1955(昭和30年)/9/6公開 92分 モノクロ スタンダード 映倫番号:1886
配給:東映 製作:東映
滴り落ちる血のドス。凄みを利かせる度胸の仁義。堅気ものを震え上がらせる暴力街に、欲望の渦を巻いて起る競馬場の縄張り争い。やくざ仲間の厳しい掟と己を滅ぼしてなお誇る哀しい渡世の中に清らかに咲く恋が彩る異色作。

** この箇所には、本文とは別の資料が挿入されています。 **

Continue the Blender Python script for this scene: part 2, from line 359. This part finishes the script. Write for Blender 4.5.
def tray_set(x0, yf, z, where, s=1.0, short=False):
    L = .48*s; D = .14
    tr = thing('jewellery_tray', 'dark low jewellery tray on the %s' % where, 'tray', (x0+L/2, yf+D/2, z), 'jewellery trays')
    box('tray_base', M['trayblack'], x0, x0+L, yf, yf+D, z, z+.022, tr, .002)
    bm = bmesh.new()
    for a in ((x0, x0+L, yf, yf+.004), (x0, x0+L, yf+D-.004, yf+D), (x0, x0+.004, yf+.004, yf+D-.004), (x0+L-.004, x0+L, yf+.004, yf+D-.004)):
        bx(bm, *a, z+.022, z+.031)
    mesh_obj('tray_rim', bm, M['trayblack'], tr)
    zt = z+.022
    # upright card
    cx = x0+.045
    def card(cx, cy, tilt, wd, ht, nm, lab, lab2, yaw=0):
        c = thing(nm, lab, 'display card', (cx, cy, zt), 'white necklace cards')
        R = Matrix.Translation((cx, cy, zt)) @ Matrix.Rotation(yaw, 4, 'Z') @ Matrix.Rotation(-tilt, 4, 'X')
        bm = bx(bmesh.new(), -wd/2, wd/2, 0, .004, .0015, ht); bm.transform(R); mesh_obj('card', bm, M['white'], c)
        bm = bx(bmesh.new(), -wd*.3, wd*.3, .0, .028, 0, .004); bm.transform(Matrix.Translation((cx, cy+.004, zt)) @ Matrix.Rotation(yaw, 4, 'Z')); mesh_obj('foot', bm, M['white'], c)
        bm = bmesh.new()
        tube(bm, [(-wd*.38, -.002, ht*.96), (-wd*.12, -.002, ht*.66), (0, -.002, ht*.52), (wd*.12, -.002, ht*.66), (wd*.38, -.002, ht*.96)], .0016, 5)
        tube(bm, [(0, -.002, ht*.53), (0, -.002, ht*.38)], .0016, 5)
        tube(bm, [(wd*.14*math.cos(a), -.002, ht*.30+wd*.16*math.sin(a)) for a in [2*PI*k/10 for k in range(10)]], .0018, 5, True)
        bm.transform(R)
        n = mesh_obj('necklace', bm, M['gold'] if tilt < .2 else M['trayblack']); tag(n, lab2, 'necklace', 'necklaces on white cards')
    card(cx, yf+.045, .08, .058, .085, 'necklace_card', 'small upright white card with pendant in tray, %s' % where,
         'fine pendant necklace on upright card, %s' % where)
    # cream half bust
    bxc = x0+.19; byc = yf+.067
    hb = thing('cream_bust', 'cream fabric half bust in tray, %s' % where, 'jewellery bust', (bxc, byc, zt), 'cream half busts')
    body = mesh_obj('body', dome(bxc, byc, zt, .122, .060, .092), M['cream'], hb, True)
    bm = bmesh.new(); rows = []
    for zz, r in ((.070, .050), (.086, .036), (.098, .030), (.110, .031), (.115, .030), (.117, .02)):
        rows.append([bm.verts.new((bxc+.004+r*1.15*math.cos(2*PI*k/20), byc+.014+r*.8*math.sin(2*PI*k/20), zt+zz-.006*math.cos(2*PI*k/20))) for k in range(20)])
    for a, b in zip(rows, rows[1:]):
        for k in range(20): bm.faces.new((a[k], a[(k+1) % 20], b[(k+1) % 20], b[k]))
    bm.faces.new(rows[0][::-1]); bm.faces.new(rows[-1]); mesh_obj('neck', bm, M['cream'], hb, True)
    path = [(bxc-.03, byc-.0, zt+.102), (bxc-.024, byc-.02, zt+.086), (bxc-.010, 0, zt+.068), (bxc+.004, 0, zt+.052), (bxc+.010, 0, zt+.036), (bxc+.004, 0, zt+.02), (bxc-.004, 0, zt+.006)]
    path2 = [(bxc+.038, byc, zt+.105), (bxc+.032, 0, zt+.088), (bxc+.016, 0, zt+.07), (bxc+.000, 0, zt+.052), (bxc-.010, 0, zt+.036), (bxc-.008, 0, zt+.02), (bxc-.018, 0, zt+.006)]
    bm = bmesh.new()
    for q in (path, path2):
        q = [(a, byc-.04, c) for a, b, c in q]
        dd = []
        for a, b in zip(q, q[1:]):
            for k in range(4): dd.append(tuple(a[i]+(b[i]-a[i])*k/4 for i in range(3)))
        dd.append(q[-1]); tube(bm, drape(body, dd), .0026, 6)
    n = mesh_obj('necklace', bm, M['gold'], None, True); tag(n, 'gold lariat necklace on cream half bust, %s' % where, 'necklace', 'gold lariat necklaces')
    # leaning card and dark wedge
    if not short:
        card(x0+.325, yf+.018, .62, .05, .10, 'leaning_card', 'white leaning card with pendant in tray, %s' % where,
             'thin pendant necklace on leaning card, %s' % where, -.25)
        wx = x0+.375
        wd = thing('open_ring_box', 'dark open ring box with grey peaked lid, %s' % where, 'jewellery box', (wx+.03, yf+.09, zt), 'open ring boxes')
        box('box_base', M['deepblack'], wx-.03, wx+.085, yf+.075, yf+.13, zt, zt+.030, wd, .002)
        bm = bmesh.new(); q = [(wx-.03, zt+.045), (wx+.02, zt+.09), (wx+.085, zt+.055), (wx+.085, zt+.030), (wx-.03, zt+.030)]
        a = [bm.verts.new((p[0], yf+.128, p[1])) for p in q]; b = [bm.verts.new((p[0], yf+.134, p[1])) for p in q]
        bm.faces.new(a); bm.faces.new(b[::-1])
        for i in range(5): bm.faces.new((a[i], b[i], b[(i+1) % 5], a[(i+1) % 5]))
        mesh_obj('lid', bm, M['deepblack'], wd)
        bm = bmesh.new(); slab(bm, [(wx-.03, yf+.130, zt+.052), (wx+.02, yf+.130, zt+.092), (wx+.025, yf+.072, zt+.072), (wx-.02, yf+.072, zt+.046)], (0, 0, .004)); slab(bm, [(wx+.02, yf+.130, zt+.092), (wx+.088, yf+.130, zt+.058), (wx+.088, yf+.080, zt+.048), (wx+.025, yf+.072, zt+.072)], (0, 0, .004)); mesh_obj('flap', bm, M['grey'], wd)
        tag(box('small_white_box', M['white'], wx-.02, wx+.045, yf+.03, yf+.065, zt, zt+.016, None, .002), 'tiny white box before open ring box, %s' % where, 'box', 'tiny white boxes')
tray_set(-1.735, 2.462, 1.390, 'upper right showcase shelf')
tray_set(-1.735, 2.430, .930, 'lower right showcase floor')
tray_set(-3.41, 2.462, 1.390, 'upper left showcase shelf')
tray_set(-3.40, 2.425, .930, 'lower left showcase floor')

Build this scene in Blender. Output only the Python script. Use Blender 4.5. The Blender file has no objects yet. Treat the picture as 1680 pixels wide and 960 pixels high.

かつてはこの街一帯に顔を利かせた事のある大滝組も、今はその勢力も榊組に奪われ、もはや見る影も無いほどになっていた。唯一人、代貸の岩佐が組長の宗三郎を支えて乾分たちをまとめて組を護っていた。ある日彼の不敵な仁義を見た与太者の白木が、些細な事がきっかけで起きかけた両組の大喧嘩を事前におさめて、大滝組に取り入ることに成功する。小物ではあるが利に長け、人の心の隙につけ込む鋭い武器を隠していた白木には夢があった。それは競馬に自分で馬を持って走らせるということだった。やがて競馬場の警備員問題という厄介な話が持ち上がり、大滝組の手にゆだねられることになった。岩佐は脅しや麻薬密売などで競馬場の改装費資金となる大金を作り出した。一方で白木はそんな岩佐を嘲笑し、舌先三寸で市役所から競馬場における一切の権利の認可証を貰い、自分の名前に名義を書き換える。岩佐を出し抜いて株を上げ、宗三郎の一人娘・ユキも白木に視線を注ぐようになる。白木は、岩佐がユキに惚れていることを知っていた。幼い頃から片足を引きずって暮らしてきたユキの心を掴むことぐらい、白木には造作も無いことだった。岩佐は激しく嫉妬し、密かに権利書の名義をユキの名前に書き換える。だらしなく追い出される白木をユキは追いかけ、権利書と、自分の身体を白木にゆだねてしまう。白木は権利書を榊に売りつけ、遂に宿願である競走馬の購入資金を手に入れるが…。